Up next for Rachel is New York, I Love You, an abstract film collection of NYC stories due out next February, in which she also co-stars with Hayden. She already visits New York at least six times a year, but making this movie only increased her desire to buy a place—“somewhere downtown”—as soon as possible. “I want an old building,” she says. “I love the true New York old hardwood floors, exposed brick—the whole deal, you know?”

Her favorite Manhattan boutiques are Mayle and Lyell, both in Soho, and the vintage shop Circa Now in the East Village, and she loves dining at downtown fashion-crowd hot spots like Café Habana and La Esquina. Ideally, she says, she’d like to raise kids in New York, but first, she has 
weddings on her mind. No, not her own. Thanks to a set-up on her part, The O.C. (and Gossip Girl) creator Josh Schwartz is marrying her friend Jill, with Rachel as the maid of honor. “They’re having a big wedding, which made me realize I want a very small wedding,” she says. “I don’t like attention like that. It freaks me out. I’d almost want to elope. My mom would have a heart attack, but maybe I’d have to bring her.”

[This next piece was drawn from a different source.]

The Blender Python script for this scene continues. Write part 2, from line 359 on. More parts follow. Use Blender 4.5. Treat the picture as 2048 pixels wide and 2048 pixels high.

Which is not to say she can’t stand on her own. As the date of her Edie Jose for DKNY Jeans fashion debut approaches, she is not bothered by naysayers who groan, Oh God, another actress with a clothing line. “I ignore it,” Rachel says, without missing a beat. “I think of myself as someone who loves fashion and has the opportunity to design clothes, which is something I’ve always wanted to do.” As she stands up, she unfolds her Ray-Bans and slips them back on, looking like the kind of girl who could inspire a million copycats. “I hope to prove them wrong with the product. Hopefully.”